Intermittent FMLA

We have an employee who has multiple issues, both physical and psychological. Her work performance has been steadily declining for the past year or so. (Documented). In February,she pursued intermittent FMLA for treatments that she needed to take.

She really can no longer function in the job and will be talking with me today. She may request a leave of absence, but I'm not sure this is going to resolve her problems.

I am sure this will fall under ADA as well and we may have to go thru the interactive process in this case.

If the employee's performance is suffering and she can no longer do the job, what are our alternatives here? Do we have to give her the leave and hold the job until she exhausts the FMLA and then go thru the ADA process? She has stopped going to the doctor because she said she can't afford it and it is not helping anyway.

Your thoughts would be appreciated.

Comments

  • 3 Comments sorted by Votes Date Added
  • If leave is changing from intermittant, I believe you would be within your rights to request re-certification of serious health condition. Either she goes back to the doctor for the re-cert and hopefully gets the help she needs or you don't grant the FMLA without the recert.
  • It sounds like you have numerous issues here...

    1) Declining performance (is it because of her health issues?,
    2) ADA?
    3) FMLA?
    4) No longer seeking treatment?

    Here is my suggestion...

    Deal with the performance issue alone. Tell the EE that she is no longer performing to standard and use whatever documentation you have. If the meeting today is disciplinary, have the disciplinary action ready. If she responds that her declining performance is due to her health issues (do NOT be the one to bring this up), inform her that she is still responsible to meet performance expectations as long as she is working. If she states that she needs some type of LOA, give her a new set of FMLA paperwork and inform her that she has 15 days to get that paperwork completed verifying the need for the LOA. As for the ADA issue, do not even go there unless she states that she needs some type of accomodation and at that point inform her that she needs to bring in doctor's certification regarding her health condition as well as what type of "accomodation" she needs. Then at that point you can review the information to determine whether she qualifies for ADA protection and whether her accomodation request is reasonable.
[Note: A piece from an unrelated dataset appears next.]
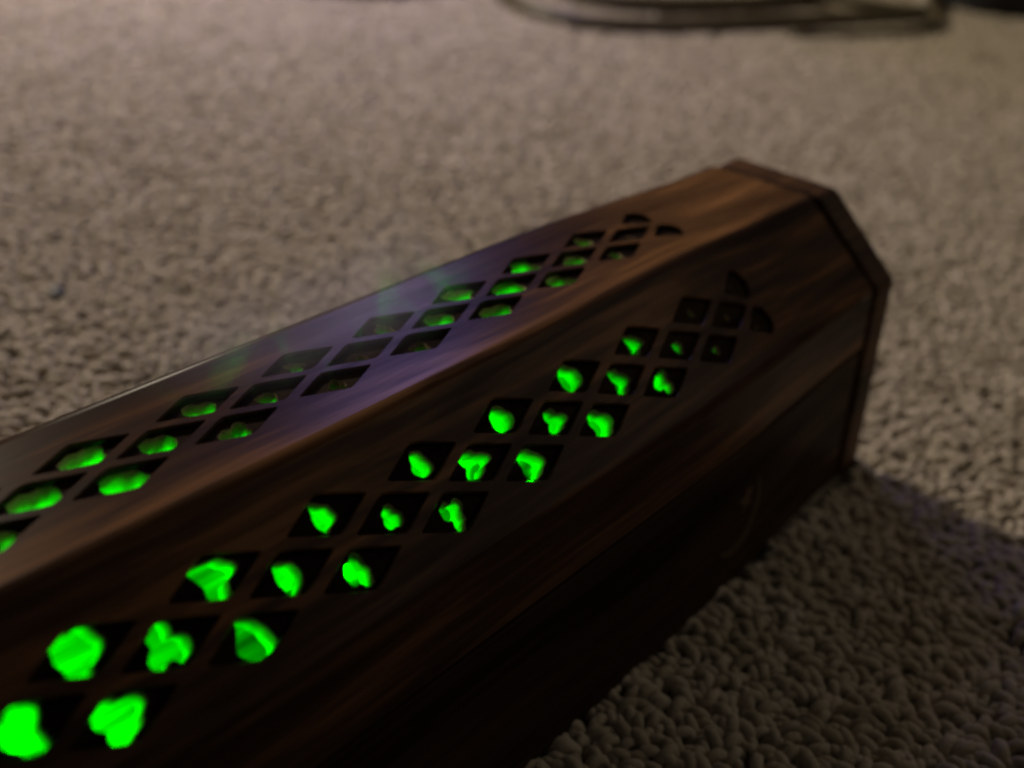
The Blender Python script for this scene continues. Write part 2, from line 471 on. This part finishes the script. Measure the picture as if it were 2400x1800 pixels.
for d in (0.012, -0.05):
    for px, pz in cp:
        X = cx_+px*math.cos(rot)-pz*math.sin(rot); Z = cz_+px*math.sin(rot)+pz*math.cos(rot)
        vv.append(side_pt(X, Z, d))
nq = len(cp); half_ = nq//2
ff = []
for k in range(half_-1):
    ff.append((k, k+1, nq-2-k, nq-1-k)); ff.append((nq+k, 2*nq-1-k, 2*nq-2-k, nq+k+1))
for k in range(nq): ff.append((k, (k+1) % nq, nq+(k+1) % nq, nq+k))
moon = mesh_obj('moon_inlay', vv, ff, M_brass, burner)
apply_taper(moon.data)
moon['label'] = 'dull brass crescent inlay near the far end'
sv = []; st = []
for k in range(10):
    a = R(100)+2*math.pi*k/10; r_ = .20 if k % 2 == 0 else .085
    st.append((-3.50+r_*math.cos(a), 1.06+r_*math.sin(a)))
for d in (0.012, -0.05):
    for X, Z in st: sv.append(side_pt(X, Z, d))
    sv.append(side_pt(-3.50, 1.06, d))
sf = [(k, (k+1) % 10, 10) for k in range(10)]+[(11+k, 11+(k+1) % 10, 21) for k in range(10)]+[(k, (k+1) % 10, 11+(k+1) % 10, 11+k) for k in range(10)]
star = mesh_obj('star_inlay', sv, sf, M_brass, burner)
apply_taper(star.data)

# ------------------------------------------------------------------ green lights inside
mt, nt, bb = new_mat('green_glow'); bb.inputs['Base Color'].default_value = (.02, .3, .02, 1)
bb.inputs['Emission Color'].default_value = (0.0, 1.0, 0.0, 1); bb.inputs['Emission Strength'].default_value = 3.0
M_glow = mt
mt, nt, bb = new_mat('lamp_body'); bb.inputs['Base Color'].default_value = (.03, .03, .03, 1); bb.inputs['Roughness'].default_value = .5
M_body = mt
def tube_ring(cx, cy, cz, r, ax, x0, x1, n=16): pass
def cyl_x(name, x0, x1, y_, z, r0, r1, mat, parent, n=18):
    vs = []; fs = []
    for x, r in ((x0, r0), (x1, r1)):
        for k in range(n): a = 2*math.pi*k/n; vs.append((x, y_+r*math.cos(a), z+r*math.sin(a)))
    fs = [(k, (k+1) % n, n+(k+1) % n, n+k) for k in range(n)]+[tuple(range(n))[::-1], tuple(range(n, 2*n))]
    return mesh_obj(name, vs, fs, mat, parent, smooth=40)
def green_lamp(x, y_, z, power, aim, cone, label):
    root = link(bpy.data.objects.new('green_lamp', None)); tag(root, label, 'lamp', group='green lamps inside the burner')
    cyl_x('housing', x-.35, x+.35, y_, .34+.2, .2, .2, M_body, root)
    cyl_x('bulb', x+.35, x+.5, y_, .34+.2, .18, .05, M_glow, root)
    l = bpy.data.lights.new('green_beam', 'POINT'); l.energy = power; l.color = (0.0, 1.0, 0.0); l.shadow_soft_size = .22*U
    lo = link(bpy.data.objects.new('green_beam', l)); lo.location = Vector((x+.5, y_, z))*U
    lo.rotation_euler = Vector(aim).to_track_quat('-Z', 'Y').to_euler()
    return root
green_lamp(-4.2, .8, 1.3, .32, (1.0, -.15, 1.1), 95, 'green lamp inside the burner under its far lattice holes')
green_lamp(-7.2, .6, .9, .20, (1.0, -.15, 1.1), 95, 'added green lamp inside the burner between its far and middle holes')  # extra lamp, added to light the bore walls of the far top holes
green_lamp(-13.4, .5, .9, .40, (1.0, -.15, 1.1), 95, 'added green lamp inside the burner nearest the camera')  # extra lamp, added to brighten the bores of the nearest top holes
green_lamp(-10.4, .8, 1.3, .24, (1.0, -.12, .95), 95, 'green lamp inside the burner under its near lattice holes')

# ------------------------------------------------------------------ cables and far things
def catmull(P, n=8):
    out = []
    Q = [P[0]]+P+[P[-1]]
    for i in range(1, len(Q)-2):
        p0, p1, p2, p3 = [Vector(q) for q in Q[i-1:i+3]]
        for k in range(n):
            t = k/n
            out.append(0.5*((2*p1)+(-p0+p2)*t+(2*p0-5*p1+4*p2-p3)*t*t+(-p0+3*p1-3*p2+p3)*t**3))
    out.append(Vector(P[-1])); return out
def tube(name, P, r, mat, parent=None, n=10):
    C = catmull(P); vs = []; fs = []
    for i, p in enumerate(C):
        t = (C[min(i+1, len(C)-1)]-C[max(i-1, 0)]).normalized()
        s = t.cross(Vector((0, 0, 1))).normalized(); u_ = s.cross(t)
        for k in range(n):
            a = 2*math.pi*k/n; vs.append(tuple(p+s*r*math.cos(a)+u_*r*math.sin(a)))
    for i in range(len(C)-1):
        for k in range(n): fs.append((i*n+k, i*n+(k+1) % n, (i+1)*n+(k+1) % n, (i+1)*n+k))
    fs.append(tuple(range(n))); fs.append(tuple(range(len(C)*n-1, len(C)*n-n-1, -1)))
    return mesh_obj(name, vs, fs, mat, parent, smooth='all')
mt, nt, bb = new_mat('olive_cable'); bb.inputs['Base Color'].default_value = (.085, .07, .038, 1); bb.inputs['Roughness'].default_value = .45
M_cable = mt
mt, nt, bb = new_mat('black_plastic'); bb.inputs['Base Color'].default_value = (.006, .006, .007, 1); bb.inputs['Roughness'].default_value = .6
M_black = mt
mt, nt, bb = new_mat('pale_plastic'); bb.inputs['Base Color'].default_value = (.5, .45, .36, 1); bb.inputs['Roughness'].default_value = .5
M_pale = mt
Z1 = .16
cable = link(bpy.data.objects.new('cable', None)); tag(cable, 'coiled dark olive cable lying on the carpet in the distance', 'cable')
tube('outer_loop', [(34, 22, Z1), (24, 20.5, Z1), (18.5, 18.2, Z1), (16.6, 16.6, Z1), (15.8, 15.0, Z1), (15.9, 13.7, Z1), (16.7, 12.75, Z1),
                    (18.5, 11.78, Z1), (20.6, 10.87, Z1+.05), (23.0, 10.0, Z1), (25.6, 9.1, Z1), (27.6, 8.5, Z1), (29.4, 8.6, Z1), (32, 10.5, Z1)], .25, M_cable, cable)
tube('inner_loop', [(36, 20, Z1+.1), (26, 19, Z1+.1), (20.5, 17.5, Z1+.1), (18.6, 16.0, Z1+.2), (18.6, 14.6, Z1+.1), (19.6, 13.6, Z1+.1),
                    (21.5, 12.6, Z1+.1), (23.4, 11.9, Z1+.1), (25.8, 11.6, Z1+.15), (29, 12.2, Z1), (34, 14, Z1)], .25, M_cable, cable)
tube('second_loop', [(24.4, 12.2, Z1+.3), (25.2, 11.2, Z1+.3), (26.0, 10.1, Z1+.2), (27.2, 9.2, Z1+.1), (27.9, 8.3, Z1+.1), (27.0, 7.6, Z1), (25.2, 7.7, Z1-.05),
                     (23.0, 8.6, Z1-.1), (21.0, 9.7, Z1-.1)], .17, M_cable, cable)
tube('upper_loop', [(40, 24, Z1), (28, 22.3, Z1), (21, 19.6, Z1), (17.2, 18.2, Z1), (14.6, 18.4, Z1), (12.9, 18.9, Z1), (10, 21.5, Z1)], .2, M_cable, cable)
tube('plug', [(28.6, 8.75, .3), (29.6, 9.1, .45), (31.2, 9.7, .6)], .26, M_pale, cable)
# rounded things that just enter the picture at the top
def slab(name, C, ax, ay, h, ang, mat, parent=None, z0=-.05, pw=3.0, n=36):
    vs = []; fs = []; lv = [(0, .96), (.12, 1.0), (.75, 1.0), (.93, .97), (1.0, .9)]
    for t, k in lv:
        for j in range(n):
            a = 2*math.pi*j/n; c, s = math.cos(a), math.sin(a)
            X = ax*k*math.copysign(abs(c)**(2/pw), c); Y = ay*k*math.copysign(abs(s)**(2/pw), s)
            vs.append((C[0]+X*math.cos(ang)-Y*math.sin(ang), C[1]+X*math.sin(ang)+Y*math.cos(ang), z0+h*t))
    m_ = len(lv)
    for i in range(m_-1):
        for j in range(n): fs.append((i*n+j, i*n+(j+1) % n, (i+1)*n+(j+1) % n, (i+1)*n+j))
    fs.append(tuple(range(n))[::-1]); fs.append(tuple(range((m_-1)*n, m_*n)))
    return mesh_obj(name, vs, fs, mat, parent, smooth=50)
dev = link(bpy.data.objects.new('black_device', None)); tag(dev, 'black rounded plastic device on the carpet in the top right corner', 'device')
slab('device_body', (36, 7.2), 5.6, 3.0, 1.3, R(-25), M_black, dev)
slab('device_top', (36.6, 7.2), 3.6, 1.9, .35, R(-25), M_black, dev, z0=1.24)
d2 = tag(slab('black_case', (18.6, 21.6), 5.0, 2.2, 1.0, R(-32), M_black), 'small black case at the top edge of the photo, left of the cable', 'case')

# ------------------------------------------------------------------ smoke drifting off the lattice
def smoke_mat(dens):
    mt = bpy.data.materials.new('incense_smoke'); mt.use_nodes = True; nt = mt.node_tree; nt.nodes.clear(); L = nt.links.new
    out = N(nt, 'ShaderNodeOutputMaterial'); pv = N(nt, 'ShaderNodeVolumePrincipled')
    pv.inputs['Color'].default_value = (.8, .78, .95, 1); pv.inputs['Anisotropy'].default_value = 0.3
    tc = N(nt, 'ShaderNodeTexCoord')
    # generated 0..1 box coordinates give the plume's soft envelope
    g = N(nt, 'ShaderNodeVectorMath', operation='SUBTRACT'); g.inputs[1].default_value = (.5, .5, .5); L(tc.outputs['Generated'], g.inputs[0])
    l_ = N(nt, 'ShaderNodeVectorMath', operation='LENGTH'); L(g.outputs[0], l_.inputs[0])
    e = N(nt, 'ShaderNodeMapRange'); e.interpolation_type = 'SMOOTHSTEP'
    e.inputs[1].default_value = .5; e.inputs[2].default_value = .08; e.inputs[3].default_value = 0; e.inputs[4].default_value = 1
    L(l_.outputs['Value'], e.inputs[0])
    mp = N(nt, 'ShaderNodeMapping'); mp.inputs['Scale'].default_value = (40, 60, 20); mp.inputs['Rotation'].default_value = (0.5, 0.3, 0)
    L(tc.outputs['Object'], mp.inputs['Vector'])
    nz = N(nt, 'ShaderNodeTexNoise'); nz.inputs['Scale'].default_value = 1; nz.inputs['Detail'].default_value = 3; nz.inputs['Distortion'].default_value = 1.6
    L(mp.outputs[0], nz.inputs['Vector'])
    r_ = N(nt, 'ShaderNodeMapRange'); r_.inputs[1].default_value = .25; r_.inputs[2].default_value = .8; r_.inputs[3].default_value = .0; r_.inputs[4].default_value = 1
    L(nz.outputs[0], r_.inputs[0])
    a = N(nt, 'ShaderNodeMath', operation='MULTIPLY'); L(e.outputs[0], a.inputs[0]); L(r_.outputs[0], a.inputs[1])
    c = N(nt, 'ShaderNodeMath', operation='MULTIPLY'); L(a.outputs[0], c.inputs[0]); c.inputs[1].default_value = dens
    L(c.outputs[0], pv.inputs['Density']); L(pv.outputs[0], out.inputs['Volume'])
    return mt
M_smoke = smoke_mat(40.0)
def ellipsoid(name, C, rx, ry, rz, mat):
    bm = bmesh.new(); bmesh.ops.create_icosphere(bm, subdivisions=3, radius=1.0)
    for v in bm.verts: v.co = Vector((v.co.x*rx*U, v.co.y*ry*U, v.co.z*rz*U))
    me = bpy.data.meshes.new(name); bm.to_mesh(me); bm.free(); me.materials.append(mat)
    o_ = link(bpy.data.objects.new(name, me)); o_.location = Vector(C)*U; return o_
o = ellipsoid('smoke', (-7.7, .3, 3.72), 2.1, .9, .34, M_smoke)
tag(o, 'thin bluish incense smoke drifting above the middle of the lid', None, 'stuff')

o = ellipsoid('smoke_wisp', (-6.9, .4, 3.85), .8, .4, .55, smoke_mat(30.0)); o.rotation_euler = (0, R(-35), 0)
tag(o, 'small wisp of smoke rising out of the holes in the top of the lid', None, 'stuff')
# a dark crumb caught in the pile at the left
bm = bmesh.new(); bmesh.ops.create_icosphere(bm, subdivisions=2, radius=1.0)
for v in bm.verts:
    f_ = 1 + .35*noise.noise(v.co*1.7)
    v.co = Vector((v.co.x*.17*f_*U, v.co.y*.11*f_*U, v.co.z*.07*f_*U))
me = bpy.data.meshes.new('crumb'); bm.to_mesh(me); bm.free(); me.materials.append(M_black)
o = link(bpy.data.objects.new('crumb', me)); o.location = Vector((-4.45, 8.43, .03))*U; o.rotation_euler = (0, 0, .8)
tag(o, 'tiny dark crumb caught in the carpet pile at the far left', 'crumb')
    Based on your post it appears that you are at the beginning stages of what could be a very lengthy process. CYA and do NOT make any suggestions regarding an LOA unless she brings it up first. Do NOT bring up accomodations unless she does. Basically address her performance and let her take it from there.

    Good Luck!
  • Recent decisions are putting alot of interpretation on the employer. I disagree about not mentioning FMLA. She still needs to follow through with paperwork and you are covered. It can't hurt. You may have to go through some timely bureaucratic paperwork but you have dotted the i's and crossed the t's.